In the hope of being more “flowing” in what I write in these Dispatches, I’m giving myself the option to write shorter pieces, sometimes less polished but hopefully as useful. This one is such a test, written quickly and not “search reviewed.” Perhaps influenced by Matt Webb’s 15 rules for blogging, even though this is not technically a blog. Hit reply for any feedback, and especially if you think this shorter format works for a Dispatch. Also, this is not a pitch, although it starts with my looking for one.
I’m constantly trying new ways of explaining what I do professionally. Generally, it’s not clear enough, especially for people would would benefit from my help.

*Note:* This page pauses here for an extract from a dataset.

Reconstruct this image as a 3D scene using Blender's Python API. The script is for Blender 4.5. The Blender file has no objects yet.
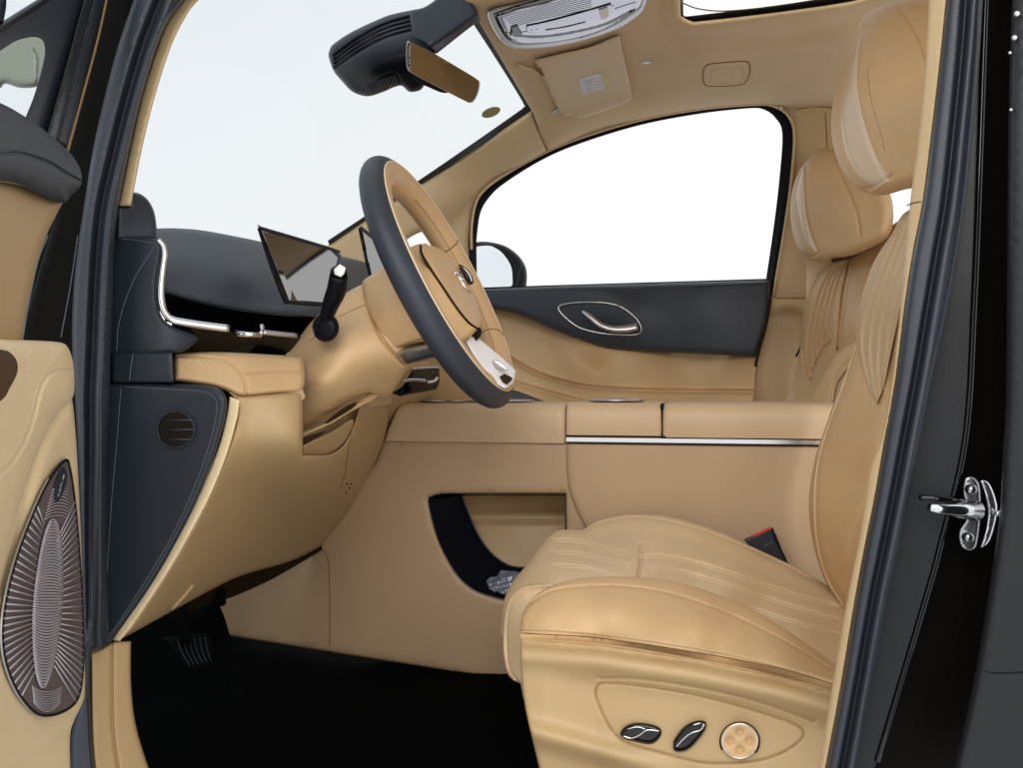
import bpy, math, random
import numpy as np
from mathutils import Vector
from mathutils.geometry import delaunay_2d_cdt
random.seed(4)
S = bpy.context.scene
COL = S.collection
# ------------------------------------------------------------------ camera
YAW = math.radians(12.0); F = 1000.0; CX, CY = 512.0, 384.5
CAM = np.array([0.0, 0.0, 1.15])
FW = np.array([-math.sin(YAW), math.cos(YAW), 0.0]); RT = np.array([math.cos(YAW), math.sin(YAW), 0.0]); UP = np.array([0, 0, 1.0])
cd = bpy.data.cameras.new('camera'); cam = bpy.data.objects.new('camera', cd); COL.objects.link(cam)
cam.location = CAM; cam.rotation_euler = (math.radians(90), 0, YAW)
cd.sensor_width = 36; cd.lens = 36 * F / 1024; cd.clip_start = 0.05; cd.clip_end = 200
S.camera = cam
# ------------------------------------------------------------------ world and lamps (white studio)
W = bpy.data.worlds.new('World'); S.world = W; W.use_nodes = True
W.node_tree.nodes['Background'].inputs[0].default_value = (0.985, 0.99, 1.0, 1)
W.node_tree.nodes['Background'].inputs[1].default_value = 1.03
_nt = W.node_tree; _tc = _nt.nodes.new('ShaderNodeTexCoord'); _dp = _nt.nodes.new('ShaderNodeVectorMath'); _dp.operation = 'DOT_PRODUCT'; _dp.inputs[1].default_value = (-0.5, 0, 1.0)
_rp = _nt.nodes.new('ShaderNodeValToRGB'); _rp.color_ramp.elements[0].position = 0.40; _rp.color_ramp.elements[0].color = (1.0, 1.0, 1.0, 1); _rp.color_ramp.elements[1].position = 0.75; _rp.color_ramp.elements[1].color = (0.87, 0.925, 0.955, 1)
_nt.links.new(_tc.outputs['Generated'], _dp.inputs[0]); _nt.links.new(_dp.outputs['Value'], _rp.inputs['Fac']); _nt.links.new(_rp.outputs['Color'], _nt.nodes['Background'].inputs[0])
def lamp(name, loc, target, size, power, color=(1, 1, 1)):
    l = bpy.data.lights.new(name, 'AREA'); l.shape = 'RECTANGLE'; l.size, l.size_y = size; l.energy = power; l.color = color
    o = bpy.data.objects.new(name, l); COL.objects.link(o); o.location = loc
    o.rotation_euler = (Vector(target) - Vector(loc)).to_track_quat('-Z', 'Y').to_euler()
    return o
lamp('studio_softbox', (-0.2, -1.6, 2.7), (-0.1, 1.6, 0.9), (2.4, 1.6), 62, (1.0, 0.97, 0.93))
lamp('studio_fill_softbox', (1.6, -0.8, 1.3), (-0.6, 1.6, 1.1), (1.2, 1.6), 16, (1.0, 0.98, 0.95))
S.view_settings.view_transform = 'Standard'; S.view_settings.look = 'None'
S.view_settings.exposure = 0.0; S.view_settings.gamma = 1.0
S.render.engine = 'CYCLES'
S.cycles.max_bounces = 8; S.cycles.transparent_max_bounces = 16
# ------------------------------------------------------------------ materials
def new_mat(name):
    m = bpy.data.materials.new(name); m.use_nodes = True
    return m, m.node_tree, m.node_tree.nodes['Principled BSDF']
def principled(name, col, rough=0.5, metal=0.0, spec=0.5, bump=None, var=0.0, coat=0.0, sheen=0.0, voro=None):
    m, nt, p = new_mat(name)
    p.inputs['Base Color'].default_value = (*col, 1); p.inputs['Roughness'].default_value = rough
    p.inputs['Metallic'].default_value = metal; p.inputs['Specular IOR Level'].default_value = spec
    if coat: p.inputs['Coat Weight'].default_value = coat; p.inputs['Coat Roughness'].default_value = 0.05
    if sheen: p.inputs['Sheen Weight'].default_value = sheen
    tc = nt.nodes.new('ShaderNodeTexCoord')
    if var:
        n = nt.nodes.new('ShaderNodeTexNoise'); n.inputs['Scale'].default_value = 9; n.inputs['Detail'].default_value = 5
        nt.links.new(tc.outputs['Object'], n.inputs['Vector'])
        r = nt.nodes.new('ShaderNodeValToRGB')
        a, b = r.color_ramp.elements
        a.position, b.position = 0.3, 0.7
        a.color = (*[c * (1 - var) for c in col], 1); b.color = (*[min(1, c * (1 + var)) for c in col], 1)
        nt.links.new(n.outputs['Fac'], r.inputs['Fac']); nt.links.new(r.outputs['Color'], p.inputs['Base Color'])
    last = None
    if voro:
        v = nt.nodes.new('ShaderNodeTexVoronoi'); v.inputs['Scale'].default_value = voro[0]
        nt.links.new(tc.outputs['Object'], v.inputs['Vector'])
        b = nt.nodes.new('ShaderNodeBump'); b.inputs['Strength'].default_value = voro[1]; b.inputs['Distance'].default_value = 0.0006
        nt.links.new(v.outputs['Distance'], b.inputs['Height']); last = b
    if bump:
        n = nt.nodes.new('ShaderNodeTexNoise'); n.inputs['Scale'].default_value = bump[0]; n.inputs['Detail'].default_value = 4
        nt.links.new(tc.outputs['Object'], n.inputs['Vector'])
        b = nt.nodes.new('ShaderNodeBump'); b.inputs['Strength'].default_value = bump[1]; b.inputs['Distance'].default_value = bump[2]
        nt.links.new(n.outputs['Fac'], b.inputs['Height'])
        if last: nt.links.new(last.outputs['Normal'], b.inputs['Normal'])
        last = b
    if last: nt.links.new(last.outputs['Normal'], p.inputs['Normal'])
    return m
M = {}
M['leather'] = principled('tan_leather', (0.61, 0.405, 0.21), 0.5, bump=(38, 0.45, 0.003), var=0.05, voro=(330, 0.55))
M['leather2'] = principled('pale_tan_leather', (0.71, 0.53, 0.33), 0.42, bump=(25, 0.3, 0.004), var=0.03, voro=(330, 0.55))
M['perf'] = principled('perforated_leather', (0.55, 0.40, 0.235), 0.5, bump=(22, 0.3, 0.004), var=0.03, voro=(500, 0.9))
M['cream'] = principled('cream_leather', (0.83, 0.655, 0.40), 0.4, bump=(22, 0.3, 0.004), var=0.02, voro=(330, 0.5))
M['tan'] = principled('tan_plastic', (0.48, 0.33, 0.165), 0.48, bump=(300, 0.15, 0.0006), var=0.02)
M['rose'] = principled('rose_tan_plastic', (0.50, 0.34, 0.20), 0.5, bump=(300, 0.15, 0.0006), var=0.02)
M['pale'] = principled('pale_tan_plastic', (0.62, 0.45, 0.25), 0.5, bump=(300, 0.15, 0.0006), var=0.02)
M['lining'] = principled('roof_fabric', (0.64, 0.455, 0.25), 0.95, spec=0.2, bump=(500, 0.4, 0.0008), var=0.03, sheen=0.2)
M['navy'] = principled('navy_leather', (0.025, 0.033, 0.047), 0.5, bump=(30, 0.15, 0.003), voro=(650, 0.4))
M['navyp'] = principled('navy_plastic', (0.018, 0.025, 0.038), 0.45, bump=(400, 0.2, 0.0005))
M['rubber'] = principled('seal_rubber', (0.020, 0.026, 0.036), 0.45, bump=(60, 0.2, 0.002))
M['paint'] = principled('black_paint', (0.003, 0.0025, 0.002), 0.4, spec=0.06)
M['grey'] = principled('dark_grey_paint', (0.017, 0.018, 0.021), 0.3, spec=0.3, bump=(8, 0.1, 0.01))
M['carpet'] = principled('black_carpet', (0.0015, 0.002, 0.0025), 0.95, spec=0.03, bump=(350, 0.8, 0.003))
M['black'] = principled('black_plastic', (0.004, 0.005, 0.009), 0.38, spec=0.14)
M['gap'] = principled('dark_gap', (0.03, 0.017, 0.008), 0.8, spec=0.1)
M['seam'] = principled('seam_shadow_thread', (0.22, 0.125, 0.055), 0.8, spec=0.1)
M['thread'] = principled('pale_thread_and_highlight', (0.80, 0.66, 0.45), 0.7)  # stitching and piping, also highlights drawn on the cushion pleats
M['greythread'] = principled('grey_thread', (0.09, 0.10, 0.12), 0.7)
M['gloss'] = principled('gloss_black', (0.004, 0.004, 0.005), 0.06)
M['chrome'] = principled('chrome', (0.78, 0.78, 0.80), 0.16, metal=1)
M['satin'] = principled('satin_metal', (0.55, 0.54, 0.57), 0.32, metal=1)
M['steel'] = principled('worn_steel', (0.42, 0.42, 0.44), 0.25, metal=1, bump=(60, 0.5, 0.002))
M['mirror'] = principled('reflection_tinted_mirror', (0.40, 0.36, 0.27), 0.12, metal=1)  # brown tint stands in for part of the cabin reflection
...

I jotted this “pitch” a few days ago, trying to bridge that gap:
Your vision and mission inform your strategy, which in turn informs your team’s work day to day and week to week. But what’s your situational awareness beyond that? What’s in store further ahead? What’s happening at the edges of your vision and in your blind spots?
The Sentiers consultancy services of course being the answer. Independent of the pitch, I started thinking that you could go more granular, and consider tasks, sprints, agile, kanban, different kinds or timespan for strategy, etc. I started wondering where business intelligence might go in there. Could this be framed as a “time stack”? Different parts or definitions of the organization being on different time horizons. But that doesn’t work with the reports I write because they don’t just apply forwards and backwards in time, but also in great part side to side and diagonally across disciplines.

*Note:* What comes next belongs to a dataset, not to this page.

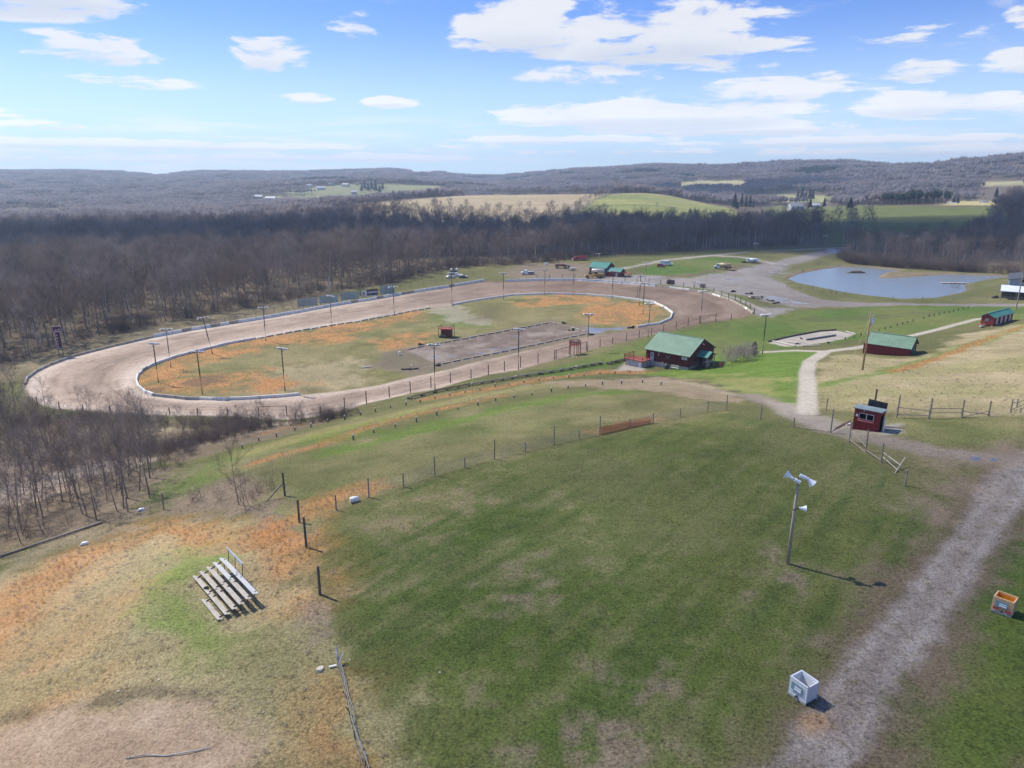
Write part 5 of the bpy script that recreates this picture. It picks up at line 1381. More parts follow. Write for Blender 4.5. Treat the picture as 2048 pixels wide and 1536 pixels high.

So then perhaps a knowledge stack? Going from the certainty (one would hope) of what you have to do day to day and week to week, to the uncertainty of where your vision will lead the organization, to what you don’t know. Which positions my signals, but also more generally strategy consultants, and foresight and futures, as the explorers or solvers of known-unknown and unknown-unknowns around an organization. Perhaps it’s a curving line in the known-unknown quadrants, à la zenko mapping?
Then I started thinking about knowledge management, working out loud, onboarding, documentation, tacit knowledge, etc. Individuals, but also organizations, especially as they grow, need to address all of those things in one way or another. You could also add learning, as individual or organizational practices, how do people and teams scale their knowledge as needed? How do you keep them evolving and interested?

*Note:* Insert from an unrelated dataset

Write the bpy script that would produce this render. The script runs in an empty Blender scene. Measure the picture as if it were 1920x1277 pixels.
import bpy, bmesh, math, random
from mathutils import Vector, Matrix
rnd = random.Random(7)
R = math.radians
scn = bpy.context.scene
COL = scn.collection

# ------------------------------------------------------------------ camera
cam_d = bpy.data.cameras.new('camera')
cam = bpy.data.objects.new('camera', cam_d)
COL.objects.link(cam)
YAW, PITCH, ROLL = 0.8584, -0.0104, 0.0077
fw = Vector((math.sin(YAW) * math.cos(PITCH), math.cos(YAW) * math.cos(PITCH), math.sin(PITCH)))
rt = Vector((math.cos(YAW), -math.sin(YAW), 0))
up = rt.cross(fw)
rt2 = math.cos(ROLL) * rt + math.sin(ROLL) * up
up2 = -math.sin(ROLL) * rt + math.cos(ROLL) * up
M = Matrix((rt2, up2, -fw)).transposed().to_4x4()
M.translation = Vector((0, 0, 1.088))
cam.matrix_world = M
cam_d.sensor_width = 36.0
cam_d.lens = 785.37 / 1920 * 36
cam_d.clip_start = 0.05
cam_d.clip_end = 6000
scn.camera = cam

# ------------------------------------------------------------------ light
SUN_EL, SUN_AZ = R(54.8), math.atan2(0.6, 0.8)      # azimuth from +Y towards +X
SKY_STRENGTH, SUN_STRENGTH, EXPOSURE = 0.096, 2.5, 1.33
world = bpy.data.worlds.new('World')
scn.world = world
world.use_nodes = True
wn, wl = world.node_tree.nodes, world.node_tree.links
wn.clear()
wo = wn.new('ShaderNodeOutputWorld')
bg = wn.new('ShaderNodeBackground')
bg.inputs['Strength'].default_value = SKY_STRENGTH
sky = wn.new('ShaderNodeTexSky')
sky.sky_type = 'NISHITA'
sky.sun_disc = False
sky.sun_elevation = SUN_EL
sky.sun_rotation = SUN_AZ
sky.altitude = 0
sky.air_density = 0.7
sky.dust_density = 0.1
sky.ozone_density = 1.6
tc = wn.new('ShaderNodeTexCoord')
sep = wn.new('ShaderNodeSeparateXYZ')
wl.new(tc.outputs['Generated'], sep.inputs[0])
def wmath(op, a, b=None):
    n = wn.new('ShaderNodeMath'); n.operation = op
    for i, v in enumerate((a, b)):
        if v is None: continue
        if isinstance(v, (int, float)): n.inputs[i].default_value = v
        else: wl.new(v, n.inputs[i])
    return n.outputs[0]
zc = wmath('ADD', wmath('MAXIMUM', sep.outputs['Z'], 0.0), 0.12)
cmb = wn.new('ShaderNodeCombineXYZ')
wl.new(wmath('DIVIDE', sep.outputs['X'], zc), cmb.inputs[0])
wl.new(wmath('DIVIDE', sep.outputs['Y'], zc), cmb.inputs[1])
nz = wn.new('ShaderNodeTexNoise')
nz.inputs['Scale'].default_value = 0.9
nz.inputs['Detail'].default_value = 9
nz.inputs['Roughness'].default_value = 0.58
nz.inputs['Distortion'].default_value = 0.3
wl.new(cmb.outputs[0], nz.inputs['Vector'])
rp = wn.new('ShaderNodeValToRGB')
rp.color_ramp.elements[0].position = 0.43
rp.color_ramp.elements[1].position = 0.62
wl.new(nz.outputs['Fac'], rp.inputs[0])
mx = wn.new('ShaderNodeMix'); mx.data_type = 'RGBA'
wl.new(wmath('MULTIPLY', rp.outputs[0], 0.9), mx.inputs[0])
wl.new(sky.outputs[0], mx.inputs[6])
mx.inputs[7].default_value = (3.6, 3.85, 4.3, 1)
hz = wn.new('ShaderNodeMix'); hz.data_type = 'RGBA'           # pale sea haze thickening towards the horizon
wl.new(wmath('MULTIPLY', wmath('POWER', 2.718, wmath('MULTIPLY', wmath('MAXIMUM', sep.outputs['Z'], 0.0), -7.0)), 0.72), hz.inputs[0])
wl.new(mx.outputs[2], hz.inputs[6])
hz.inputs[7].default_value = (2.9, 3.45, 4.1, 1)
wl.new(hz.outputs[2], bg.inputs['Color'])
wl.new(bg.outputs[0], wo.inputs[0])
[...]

So I’m wondering, is there already a discipline or a framework that attaches all of these things together? If so, where? If not, should there be? We talk a lot about knowledge workers, a knowledge economy, “everything” turning into information. Is there a unified way of looking at an organization and attaching all those knowledge forms and needs together in a way that makes sense, can be analyzed, tweaked, advanced?
What would a group of people covering foresight, knowledge management, learning, and perhaps some version of business intelligence look like? Is it just a slightly different way of looking at agencies that already exist? Off the top of my head I think it makes sense, but maybe it doesn’t? Or it’s already common and I somehow missed it? (I’d be surprised, but who knows.)
At the very least, I think it’s a potentially useful lens to look through when considering how an organization works: the inputs and flows of information that inform and enable their work.